(Source records)
+ + + + +

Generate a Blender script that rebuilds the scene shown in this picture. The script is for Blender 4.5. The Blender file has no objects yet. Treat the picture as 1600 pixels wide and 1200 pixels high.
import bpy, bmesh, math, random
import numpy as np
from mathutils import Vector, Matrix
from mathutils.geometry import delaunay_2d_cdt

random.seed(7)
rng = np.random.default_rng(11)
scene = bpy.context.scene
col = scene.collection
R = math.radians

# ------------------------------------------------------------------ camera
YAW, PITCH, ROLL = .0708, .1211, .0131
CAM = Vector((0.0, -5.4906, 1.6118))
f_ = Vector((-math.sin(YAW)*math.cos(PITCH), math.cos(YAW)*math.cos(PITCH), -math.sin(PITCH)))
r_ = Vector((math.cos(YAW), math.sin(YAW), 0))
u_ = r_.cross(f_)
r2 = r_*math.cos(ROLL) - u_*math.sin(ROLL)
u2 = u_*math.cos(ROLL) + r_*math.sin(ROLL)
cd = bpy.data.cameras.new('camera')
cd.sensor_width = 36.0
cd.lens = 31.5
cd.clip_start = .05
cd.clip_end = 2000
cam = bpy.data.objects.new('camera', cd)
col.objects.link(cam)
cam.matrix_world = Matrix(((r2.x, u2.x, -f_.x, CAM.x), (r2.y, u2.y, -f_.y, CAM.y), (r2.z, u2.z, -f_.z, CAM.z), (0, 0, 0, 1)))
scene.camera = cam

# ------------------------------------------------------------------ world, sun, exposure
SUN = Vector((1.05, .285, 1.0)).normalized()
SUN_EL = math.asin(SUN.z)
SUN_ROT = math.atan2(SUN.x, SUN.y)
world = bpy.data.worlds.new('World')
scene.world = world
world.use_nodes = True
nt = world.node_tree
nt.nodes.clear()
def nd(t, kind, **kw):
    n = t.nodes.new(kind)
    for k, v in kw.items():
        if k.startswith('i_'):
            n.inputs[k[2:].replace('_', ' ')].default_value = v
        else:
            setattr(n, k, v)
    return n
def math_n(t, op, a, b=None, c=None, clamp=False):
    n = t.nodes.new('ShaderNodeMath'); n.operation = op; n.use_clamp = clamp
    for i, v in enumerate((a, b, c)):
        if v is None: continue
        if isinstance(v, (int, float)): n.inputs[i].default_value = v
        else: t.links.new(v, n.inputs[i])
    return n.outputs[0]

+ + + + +

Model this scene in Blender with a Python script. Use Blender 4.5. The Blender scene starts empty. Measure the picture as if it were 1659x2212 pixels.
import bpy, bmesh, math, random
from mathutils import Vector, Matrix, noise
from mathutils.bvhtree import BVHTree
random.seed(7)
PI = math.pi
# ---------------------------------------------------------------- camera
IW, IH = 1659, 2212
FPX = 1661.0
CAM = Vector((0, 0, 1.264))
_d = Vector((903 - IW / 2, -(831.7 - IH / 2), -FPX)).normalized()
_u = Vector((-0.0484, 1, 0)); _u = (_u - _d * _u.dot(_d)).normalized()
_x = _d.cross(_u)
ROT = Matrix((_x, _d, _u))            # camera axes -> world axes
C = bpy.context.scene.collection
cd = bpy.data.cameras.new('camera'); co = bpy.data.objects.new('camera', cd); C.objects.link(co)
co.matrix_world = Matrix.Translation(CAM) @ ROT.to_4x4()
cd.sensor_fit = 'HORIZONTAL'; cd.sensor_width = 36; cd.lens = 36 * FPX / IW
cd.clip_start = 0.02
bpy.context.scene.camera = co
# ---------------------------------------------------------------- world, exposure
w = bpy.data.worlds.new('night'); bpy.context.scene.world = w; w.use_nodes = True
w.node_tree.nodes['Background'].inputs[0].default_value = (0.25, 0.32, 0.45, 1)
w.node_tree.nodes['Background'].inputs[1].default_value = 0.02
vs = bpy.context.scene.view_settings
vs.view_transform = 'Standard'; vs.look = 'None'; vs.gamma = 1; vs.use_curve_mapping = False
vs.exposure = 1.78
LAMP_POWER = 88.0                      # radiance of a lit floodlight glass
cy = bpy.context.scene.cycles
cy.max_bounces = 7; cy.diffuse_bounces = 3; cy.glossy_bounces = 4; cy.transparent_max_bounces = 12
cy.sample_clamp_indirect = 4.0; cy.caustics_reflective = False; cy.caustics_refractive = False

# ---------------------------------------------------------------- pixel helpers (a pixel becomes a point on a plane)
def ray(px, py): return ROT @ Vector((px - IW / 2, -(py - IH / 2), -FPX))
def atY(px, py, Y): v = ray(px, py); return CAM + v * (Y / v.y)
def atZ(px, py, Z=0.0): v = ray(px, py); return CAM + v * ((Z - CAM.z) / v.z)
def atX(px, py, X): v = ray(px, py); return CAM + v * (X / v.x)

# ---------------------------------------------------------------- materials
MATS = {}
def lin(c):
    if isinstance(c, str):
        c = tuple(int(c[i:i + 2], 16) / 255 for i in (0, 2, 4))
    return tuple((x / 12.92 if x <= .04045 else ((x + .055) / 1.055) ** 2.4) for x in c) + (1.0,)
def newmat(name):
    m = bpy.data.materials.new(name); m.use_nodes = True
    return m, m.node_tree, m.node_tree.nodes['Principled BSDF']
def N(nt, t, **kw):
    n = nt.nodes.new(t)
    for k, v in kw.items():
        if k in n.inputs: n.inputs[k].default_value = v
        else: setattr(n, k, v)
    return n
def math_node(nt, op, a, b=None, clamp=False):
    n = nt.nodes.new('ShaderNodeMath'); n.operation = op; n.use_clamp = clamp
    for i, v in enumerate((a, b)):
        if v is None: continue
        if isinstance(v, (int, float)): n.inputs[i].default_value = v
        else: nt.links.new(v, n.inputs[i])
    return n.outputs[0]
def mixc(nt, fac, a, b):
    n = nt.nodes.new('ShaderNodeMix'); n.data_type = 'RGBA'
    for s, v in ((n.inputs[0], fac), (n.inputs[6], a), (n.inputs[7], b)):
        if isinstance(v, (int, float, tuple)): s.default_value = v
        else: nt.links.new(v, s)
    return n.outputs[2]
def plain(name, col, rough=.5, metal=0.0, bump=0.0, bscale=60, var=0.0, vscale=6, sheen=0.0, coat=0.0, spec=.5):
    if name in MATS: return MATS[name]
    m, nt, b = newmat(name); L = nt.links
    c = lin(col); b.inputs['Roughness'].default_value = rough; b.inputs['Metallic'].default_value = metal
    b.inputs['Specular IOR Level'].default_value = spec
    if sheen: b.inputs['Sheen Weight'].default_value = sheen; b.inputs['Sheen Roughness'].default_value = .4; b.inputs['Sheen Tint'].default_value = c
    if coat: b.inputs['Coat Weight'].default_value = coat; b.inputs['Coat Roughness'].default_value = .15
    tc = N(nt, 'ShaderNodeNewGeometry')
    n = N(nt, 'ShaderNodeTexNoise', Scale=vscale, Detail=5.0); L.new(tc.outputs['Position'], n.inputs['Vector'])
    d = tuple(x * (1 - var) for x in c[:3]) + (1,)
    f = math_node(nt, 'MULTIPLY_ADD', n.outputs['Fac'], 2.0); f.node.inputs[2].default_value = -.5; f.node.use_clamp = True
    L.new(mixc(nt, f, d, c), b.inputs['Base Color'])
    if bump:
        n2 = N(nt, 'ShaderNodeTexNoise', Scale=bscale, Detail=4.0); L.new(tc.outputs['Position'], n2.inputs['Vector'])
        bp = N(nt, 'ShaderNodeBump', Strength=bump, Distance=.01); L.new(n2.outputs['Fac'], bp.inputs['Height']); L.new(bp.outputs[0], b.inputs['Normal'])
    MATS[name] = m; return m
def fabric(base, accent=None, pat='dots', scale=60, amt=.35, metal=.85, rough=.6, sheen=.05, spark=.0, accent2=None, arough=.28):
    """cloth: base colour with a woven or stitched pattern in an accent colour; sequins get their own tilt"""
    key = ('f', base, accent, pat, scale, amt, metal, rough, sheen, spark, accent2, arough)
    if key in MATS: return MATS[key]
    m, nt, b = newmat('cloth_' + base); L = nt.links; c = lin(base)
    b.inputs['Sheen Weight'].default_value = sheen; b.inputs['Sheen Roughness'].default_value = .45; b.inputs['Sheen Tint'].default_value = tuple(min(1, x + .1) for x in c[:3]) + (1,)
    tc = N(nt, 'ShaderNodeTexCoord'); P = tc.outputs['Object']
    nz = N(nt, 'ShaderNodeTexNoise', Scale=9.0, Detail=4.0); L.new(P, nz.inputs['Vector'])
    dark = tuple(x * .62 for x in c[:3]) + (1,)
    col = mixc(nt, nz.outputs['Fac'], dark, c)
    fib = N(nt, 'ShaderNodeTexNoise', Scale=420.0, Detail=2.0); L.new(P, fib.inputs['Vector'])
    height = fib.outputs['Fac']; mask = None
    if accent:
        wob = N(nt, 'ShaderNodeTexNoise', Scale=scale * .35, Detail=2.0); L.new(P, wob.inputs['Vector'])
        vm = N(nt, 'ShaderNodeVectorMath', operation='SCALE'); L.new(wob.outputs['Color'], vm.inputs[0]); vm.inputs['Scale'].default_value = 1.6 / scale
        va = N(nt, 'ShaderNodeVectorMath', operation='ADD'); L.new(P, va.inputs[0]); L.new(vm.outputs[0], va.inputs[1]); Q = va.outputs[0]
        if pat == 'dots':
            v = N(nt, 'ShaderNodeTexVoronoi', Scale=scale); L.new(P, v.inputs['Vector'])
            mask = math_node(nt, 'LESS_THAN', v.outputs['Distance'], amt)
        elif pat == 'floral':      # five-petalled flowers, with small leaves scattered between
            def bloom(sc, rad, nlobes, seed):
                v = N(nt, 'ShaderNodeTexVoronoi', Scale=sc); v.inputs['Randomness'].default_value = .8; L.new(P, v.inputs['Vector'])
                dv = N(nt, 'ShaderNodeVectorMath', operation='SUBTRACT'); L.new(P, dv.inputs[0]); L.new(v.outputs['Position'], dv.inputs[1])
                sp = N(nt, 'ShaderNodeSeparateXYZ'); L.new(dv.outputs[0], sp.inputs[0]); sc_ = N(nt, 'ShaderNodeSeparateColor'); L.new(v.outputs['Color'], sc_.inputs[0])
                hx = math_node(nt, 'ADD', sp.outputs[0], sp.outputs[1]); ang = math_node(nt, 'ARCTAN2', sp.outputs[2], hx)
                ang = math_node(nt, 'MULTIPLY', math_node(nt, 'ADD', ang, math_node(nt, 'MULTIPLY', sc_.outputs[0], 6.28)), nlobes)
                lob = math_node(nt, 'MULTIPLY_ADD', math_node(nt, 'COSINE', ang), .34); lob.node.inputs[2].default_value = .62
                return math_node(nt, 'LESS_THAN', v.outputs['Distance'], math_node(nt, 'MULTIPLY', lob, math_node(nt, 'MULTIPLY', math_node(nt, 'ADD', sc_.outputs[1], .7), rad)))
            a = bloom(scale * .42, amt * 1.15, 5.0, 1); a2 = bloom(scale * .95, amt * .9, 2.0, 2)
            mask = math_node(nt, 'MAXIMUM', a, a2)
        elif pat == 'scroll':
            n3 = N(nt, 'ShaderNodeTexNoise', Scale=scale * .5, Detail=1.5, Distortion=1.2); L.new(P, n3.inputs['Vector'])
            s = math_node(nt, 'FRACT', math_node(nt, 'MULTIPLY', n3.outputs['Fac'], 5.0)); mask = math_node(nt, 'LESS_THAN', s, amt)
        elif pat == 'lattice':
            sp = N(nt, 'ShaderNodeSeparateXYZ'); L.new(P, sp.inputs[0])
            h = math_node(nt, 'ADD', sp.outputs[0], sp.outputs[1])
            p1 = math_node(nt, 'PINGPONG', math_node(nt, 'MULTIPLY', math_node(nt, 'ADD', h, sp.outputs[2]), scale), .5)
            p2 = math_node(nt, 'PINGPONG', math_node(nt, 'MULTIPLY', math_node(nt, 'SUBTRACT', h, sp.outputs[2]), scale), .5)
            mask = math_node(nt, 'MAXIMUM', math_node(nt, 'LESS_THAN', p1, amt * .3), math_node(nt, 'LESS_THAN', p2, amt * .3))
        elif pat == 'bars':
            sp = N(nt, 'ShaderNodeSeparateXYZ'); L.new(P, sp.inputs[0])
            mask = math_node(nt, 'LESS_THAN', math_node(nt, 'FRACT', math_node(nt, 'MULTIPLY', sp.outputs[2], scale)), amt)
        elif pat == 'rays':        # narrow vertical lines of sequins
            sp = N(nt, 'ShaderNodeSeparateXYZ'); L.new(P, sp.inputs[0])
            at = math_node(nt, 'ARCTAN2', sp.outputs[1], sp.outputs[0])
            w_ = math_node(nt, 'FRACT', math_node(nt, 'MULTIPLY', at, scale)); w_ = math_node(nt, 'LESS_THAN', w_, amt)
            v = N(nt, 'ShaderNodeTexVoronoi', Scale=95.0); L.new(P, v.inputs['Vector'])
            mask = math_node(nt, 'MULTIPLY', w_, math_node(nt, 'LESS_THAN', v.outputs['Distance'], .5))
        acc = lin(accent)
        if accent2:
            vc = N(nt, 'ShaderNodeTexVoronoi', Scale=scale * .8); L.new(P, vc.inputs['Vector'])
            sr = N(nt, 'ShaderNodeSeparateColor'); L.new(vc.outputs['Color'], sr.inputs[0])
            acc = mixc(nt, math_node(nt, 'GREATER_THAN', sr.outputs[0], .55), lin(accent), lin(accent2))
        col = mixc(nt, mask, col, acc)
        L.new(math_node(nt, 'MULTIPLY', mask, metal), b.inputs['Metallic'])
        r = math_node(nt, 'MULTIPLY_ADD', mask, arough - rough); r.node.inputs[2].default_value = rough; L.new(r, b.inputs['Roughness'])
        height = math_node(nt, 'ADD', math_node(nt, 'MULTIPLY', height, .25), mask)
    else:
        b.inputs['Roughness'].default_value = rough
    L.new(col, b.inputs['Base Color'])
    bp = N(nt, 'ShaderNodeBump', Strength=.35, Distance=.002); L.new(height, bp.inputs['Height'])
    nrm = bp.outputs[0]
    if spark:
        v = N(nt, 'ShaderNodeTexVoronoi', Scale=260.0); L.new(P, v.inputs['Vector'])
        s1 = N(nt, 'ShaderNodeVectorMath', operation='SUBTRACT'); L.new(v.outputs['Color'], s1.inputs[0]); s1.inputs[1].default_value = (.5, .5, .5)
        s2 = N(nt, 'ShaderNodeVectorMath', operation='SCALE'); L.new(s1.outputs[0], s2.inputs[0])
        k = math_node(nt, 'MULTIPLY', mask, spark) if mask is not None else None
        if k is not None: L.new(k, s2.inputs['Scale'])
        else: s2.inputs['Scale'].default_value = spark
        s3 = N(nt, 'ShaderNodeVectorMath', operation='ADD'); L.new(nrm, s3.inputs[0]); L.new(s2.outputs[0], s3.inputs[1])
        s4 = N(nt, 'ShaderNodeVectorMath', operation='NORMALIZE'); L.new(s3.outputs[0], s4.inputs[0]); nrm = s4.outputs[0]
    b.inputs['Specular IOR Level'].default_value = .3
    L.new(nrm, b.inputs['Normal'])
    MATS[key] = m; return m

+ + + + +

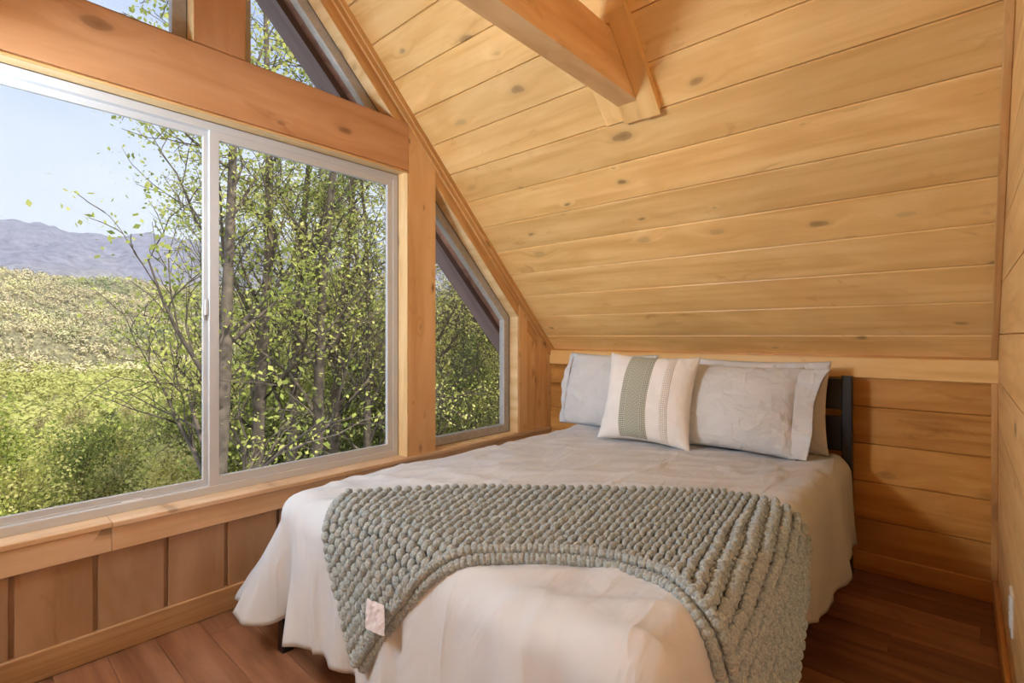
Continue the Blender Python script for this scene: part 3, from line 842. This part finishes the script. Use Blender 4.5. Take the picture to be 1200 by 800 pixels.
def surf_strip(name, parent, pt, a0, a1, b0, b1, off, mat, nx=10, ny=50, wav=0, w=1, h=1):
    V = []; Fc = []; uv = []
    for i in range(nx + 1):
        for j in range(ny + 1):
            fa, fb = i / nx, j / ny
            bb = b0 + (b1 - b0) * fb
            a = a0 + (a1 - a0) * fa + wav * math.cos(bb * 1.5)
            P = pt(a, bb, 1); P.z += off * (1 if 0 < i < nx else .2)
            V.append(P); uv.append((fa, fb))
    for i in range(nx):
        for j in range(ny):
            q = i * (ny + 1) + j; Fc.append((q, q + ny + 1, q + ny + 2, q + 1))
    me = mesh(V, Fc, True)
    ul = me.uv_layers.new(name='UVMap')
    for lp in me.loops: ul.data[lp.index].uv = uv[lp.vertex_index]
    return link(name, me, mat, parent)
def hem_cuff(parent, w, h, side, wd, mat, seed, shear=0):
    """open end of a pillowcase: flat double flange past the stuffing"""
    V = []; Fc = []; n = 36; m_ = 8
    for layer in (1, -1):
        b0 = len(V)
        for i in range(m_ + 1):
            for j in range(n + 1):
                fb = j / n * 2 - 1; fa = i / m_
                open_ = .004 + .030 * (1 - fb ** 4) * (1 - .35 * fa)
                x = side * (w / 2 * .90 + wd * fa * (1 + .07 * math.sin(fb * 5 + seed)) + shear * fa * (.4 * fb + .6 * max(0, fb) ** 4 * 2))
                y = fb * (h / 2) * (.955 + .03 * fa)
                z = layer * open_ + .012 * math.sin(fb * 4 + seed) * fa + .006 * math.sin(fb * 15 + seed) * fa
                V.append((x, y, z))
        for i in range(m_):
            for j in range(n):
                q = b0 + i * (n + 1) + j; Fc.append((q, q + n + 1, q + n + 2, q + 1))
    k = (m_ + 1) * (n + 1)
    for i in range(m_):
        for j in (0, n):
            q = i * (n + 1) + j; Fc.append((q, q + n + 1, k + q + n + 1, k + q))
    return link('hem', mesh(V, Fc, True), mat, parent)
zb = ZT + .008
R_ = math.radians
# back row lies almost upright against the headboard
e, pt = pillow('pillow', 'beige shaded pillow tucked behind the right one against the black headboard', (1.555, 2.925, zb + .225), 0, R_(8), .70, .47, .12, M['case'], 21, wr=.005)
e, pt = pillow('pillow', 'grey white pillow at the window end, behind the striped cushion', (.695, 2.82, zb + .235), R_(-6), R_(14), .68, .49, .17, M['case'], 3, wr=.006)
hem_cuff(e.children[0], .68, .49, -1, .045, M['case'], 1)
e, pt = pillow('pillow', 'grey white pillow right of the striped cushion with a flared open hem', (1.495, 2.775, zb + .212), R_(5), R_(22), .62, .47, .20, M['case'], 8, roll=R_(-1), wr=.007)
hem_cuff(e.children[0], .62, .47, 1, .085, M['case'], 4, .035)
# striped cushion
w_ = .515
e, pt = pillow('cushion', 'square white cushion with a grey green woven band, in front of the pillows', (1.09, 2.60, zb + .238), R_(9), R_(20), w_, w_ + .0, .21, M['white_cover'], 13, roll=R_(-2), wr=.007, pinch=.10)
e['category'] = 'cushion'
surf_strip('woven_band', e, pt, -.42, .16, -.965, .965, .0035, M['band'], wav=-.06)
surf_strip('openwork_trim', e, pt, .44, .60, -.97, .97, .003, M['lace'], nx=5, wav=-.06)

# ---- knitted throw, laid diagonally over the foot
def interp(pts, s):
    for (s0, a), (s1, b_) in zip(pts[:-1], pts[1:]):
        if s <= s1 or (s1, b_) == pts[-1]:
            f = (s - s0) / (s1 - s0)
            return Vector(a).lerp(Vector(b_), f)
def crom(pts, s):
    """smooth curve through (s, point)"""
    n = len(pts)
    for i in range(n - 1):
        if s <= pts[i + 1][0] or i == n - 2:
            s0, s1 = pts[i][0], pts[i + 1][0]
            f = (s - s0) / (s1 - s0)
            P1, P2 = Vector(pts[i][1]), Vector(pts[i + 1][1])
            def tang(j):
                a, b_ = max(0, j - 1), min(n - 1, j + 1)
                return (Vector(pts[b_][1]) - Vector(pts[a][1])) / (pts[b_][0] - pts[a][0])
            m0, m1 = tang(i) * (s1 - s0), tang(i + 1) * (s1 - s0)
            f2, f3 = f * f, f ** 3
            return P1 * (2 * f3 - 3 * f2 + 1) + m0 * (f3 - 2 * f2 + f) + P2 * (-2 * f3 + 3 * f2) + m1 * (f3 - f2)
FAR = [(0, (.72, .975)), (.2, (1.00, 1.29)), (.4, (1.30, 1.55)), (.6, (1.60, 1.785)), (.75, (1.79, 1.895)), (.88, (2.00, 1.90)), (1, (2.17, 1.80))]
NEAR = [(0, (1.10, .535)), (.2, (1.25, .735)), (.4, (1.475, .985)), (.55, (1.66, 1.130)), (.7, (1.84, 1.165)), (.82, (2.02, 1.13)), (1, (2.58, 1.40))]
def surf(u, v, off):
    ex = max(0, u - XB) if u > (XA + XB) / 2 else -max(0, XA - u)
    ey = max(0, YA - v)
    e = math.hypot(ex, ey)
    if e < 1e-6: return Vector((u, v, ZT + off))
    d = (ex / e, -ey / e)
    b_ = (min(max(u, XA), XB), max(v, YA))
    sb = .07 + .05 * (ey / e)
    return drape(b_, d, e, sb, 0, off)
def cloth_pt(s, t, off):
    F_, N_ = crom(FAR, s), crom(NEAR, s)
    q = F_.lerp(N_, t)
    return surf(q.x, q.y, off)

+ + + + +

TASK DIRECTIONS »
Extract all lines from the material above that include the word "objects".

PROBLEM SOLUTION »
Generate a Blender script that rebuilds the scene shown in this picture. The script is for Blender 4.5. The Blender file has no objects yet. Treat the picture as 1600 pixels wide and 1200 pixels high.
cam = bpy.data.objects.new('camera', cd)
col.objects.link(cam)
cd = bpy.data.cameras.new('camera'); co = bpy.data.objects.new('camera', cd); C.objects.link(co)